Effectiveness of a morphological intervention for children with reading and spelling difficulties

Effectiveness of a morphological intervention for children with reading and spelling difficulties

First Author: Danielle Colenbrander -- Macquarie University
Additional authors/chairs: 
Liam Parsons; Shawna Murphy; Queenie Hon; Jeffrey Bowers; Colin Davis
Abstract / Summary: 

Purpose: Morphological instruction has the potential to be an effective method of intervention for children with reading and spelling difficulties. In this study, we compared the effectiveness of a morphological instruction method called Structured Word Inquiry (Bowers & Kirby, 2010) to a comparison training programme.

Method: 270 children in Years 3 and 5 at 13 schools in Bristol, UK, were selected to participate in the study on the basis of their low spelling and reading comprehension scores. Children were randomly assigned to receive either Structured Word Inquiry instruction or a comparison instruction (Motivated Reading) teaching word meanings and comprehension strategies without any attention to word structure. Instruction was delivered by teaching assistants in 20 minute sessions three times per week for 24 weeks.

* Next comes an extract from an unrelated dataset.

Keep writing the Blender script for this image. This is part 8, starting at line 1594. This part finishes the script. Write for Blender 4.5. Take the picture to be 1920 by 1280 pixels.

Results: Reading abilities were measured on a task of morphologically complex reading containing both trained and matched untrained words. Motivated Reading instruction resulted in higher post-test scores than Structured Word Inquiry instruction for children with the lowest pre-test scores. The opposite was true for children with the highest pre-test scores. The same pattern was observed on a task of morphological spelling.

Conclusions: Results suggest that Structured Word Inquiry instruction may be too challenging for children with very weak reading and spelling abilities. However, instructional fidelity was lower for Structured Word Inquiry than for Motivated Reading, and this may have disproportionately affected the weakest readers.